WRITTEN INSTRUCTION:
Look for "B('hood_body',229,333,404,500,Yh,1.3,'paint',Pp,.03)" in the listing below, then copy exactly the line it appears in and all lines after it to the end, and nothing more.

DATA LINES:
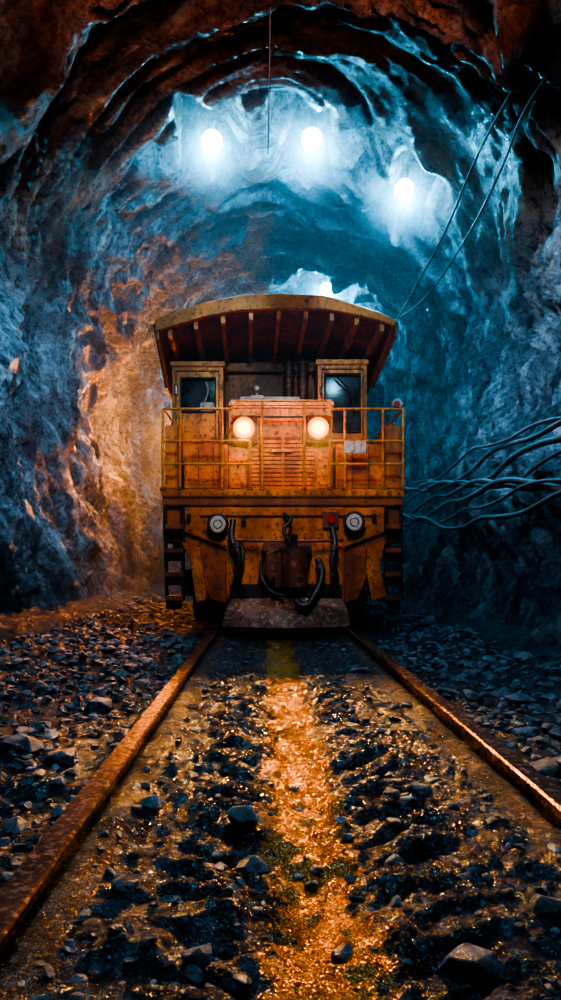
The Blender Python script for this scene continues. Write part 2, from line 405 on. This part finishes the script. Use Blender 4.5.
for i,px in enumerate((170,196,223,251,279,306,332,357,382)):
    t=(px-155)/(395-155); pb=171+t*(370-171)
    A=W(*interp(lip_bot,px),yf+.1); Bk=W(*interp(back,pb),yb)
    bm=bmesh.new(); w=.032
    vs=[]
    for P0,hh in ((A,.15),(Bk,.18)):
        for dx,dz in ((-w,.02),(w,.02),(w,-hh),(-w,-hh)): vs.append(bm.verts.new((P0[0]+dx,P0[1],P0[2]+dz)))
    for q in ((0,1,2,3),(7,6,5,4),(0,4,5,1),(1,5,6,2),(2,6,7,3),(3,7,4,0)): bm.faces.new([vs[k] for k in q])
    from_bm(bm,'canopy_rib_%d'%(i+1),'paint',Pp)
B('bulkhead',176,365,352,492,12.0,.1,'paintdk',Pp)
box('body_long',X(176,12),X(365,12),12.1,17.4,1.5,4.55,'paintdk',Pp)
box('bulkhead_beam',X(225,11.9),X(318,11.9),11.85,12.0,Z(372,11.9),Z(364,11.9),'paintdk',Pp)
def cabin(tag,x0,x1,y0,y1,wx0,wx1,wy0,wy1):
    Y=11.15
    B('cab_%s_post_a'%tag,x0,wx0,y0,y1,Y,.1,'paint',Pp); B('cab_%s_post_b'%tag,wx1,x1,y0,y1,Y,.1,'paint',Pp)
    B('cab_%s_head'%tag,wx0-.5,wx1+.5,y0,wy0,Y,.1,'paint',Pp); B('cab_%s_panel'%tag,wx0-.5,wx1+.5,wy1,y1,Y,.1,'paint',Pp)
    B('cab_%s_roof'%tag,x0-2,x1+2,y0-5,y0,Y-.05,.9,'paint',Pp)
    box('cab_%s_wall_l'%tag,X(x0,Y),X(x0,Y)+.06,Y+.08,12.05,Z(y1,Y),Z(y0,Y),'paint',Pp)
    box('cab_%s_wall_r'%tag,X(x1,Y)-.06,X(x1,Y),Y+.08,12.05,Z(y1,Y),Z(y0,Y),'paint',Pp)
    B('cab_%s_glass'%tag,wx0,wx1,wy0,wy1,Y+.07,.02,'glass',Pp,0)
    fr=[W(wx0,wy0,Y-.01),W(wx1,wy0,Y-.01),W(wx1,wy1,Y-.01),W(wx0,wy1,Y-.01)]
    tube('cab_%s_window_seal'%tag,[fr],.02,'black',Pp,cyc=True,sm=False)
    fr=[W(x0+4,y0+5,Y-.012),W(x1-4,y0+5,Y-.012),W(x1-4,y1-35,Y-.012),W(x0+4,y1-35,Y-.012)]
    tube('cab_%s_door_seam'%tag,[fr],.012,'paintdk',Pp,cyc=True,sm=False)
cabin('left',172,223,366,498,181,215,378,412)
cabin('right',318,367,364,498,325,360,374,432)
B('cab_left_wiper_box',200,214,402,411,11.12,.05,'white',Pp)
tube('cab_left_wiper',[[W(203,406,11.1),W(208,390,11.1),W(206,382,11.1)]],.012,'white',Pp)
tube('cab_right_wiper',[[W(335,375,11.1),W(350,392,11.1),W(354,412,11.1)]],.014,'black',Pp)
for i,(px,py) in enumerate(((176,390),(176,430),(321,390),(321,440))): cyl('hinge_%d'%(i+1),W(px,py,11.12),.025,.12,'z','chrome',Pp,12)
for i,px in enumerate((289,303)):
    Y=11.4; c=W(px,381,Y); cyl('exhaust_stack_%d'%(i+1),c,.085,.62,'z','rust',Pp,20,bev=.01)
    for k in range(3): cyl('exhaust_band_%d_%d'%(i+1,k),(c[0],c[1],c[2]+.05+.1*k),.098,.03,'z','black',Pp,20)
cyl('horn_bell',W(257,389,11.0),.06,.10,'y','white',Pp,20,r2=.035); cyl('horn_stem',W(257,394,11.05),.02,.2,'z','white',Pp,10)
B('horn_base',250,264,395,399,11,.12,'white',Pp)
Yh=10.75
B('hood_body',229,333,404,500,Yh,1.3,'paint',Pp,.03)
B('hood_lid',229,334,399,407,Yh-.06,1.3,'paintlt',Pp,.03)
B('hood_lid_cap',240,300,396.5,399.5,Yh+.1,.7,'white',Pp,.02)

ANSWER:
B('hood_body',229,333,404,500,Yh,1.3,'paint',Pp,.03)
B('hood_lid',229,334,399,407,Yh-.06,1.3,'paintlt',Pp,.03)
B('hood_lid_cap',240,300,396.5,399.5,Yh+.1,.7,'white',Pp,.02)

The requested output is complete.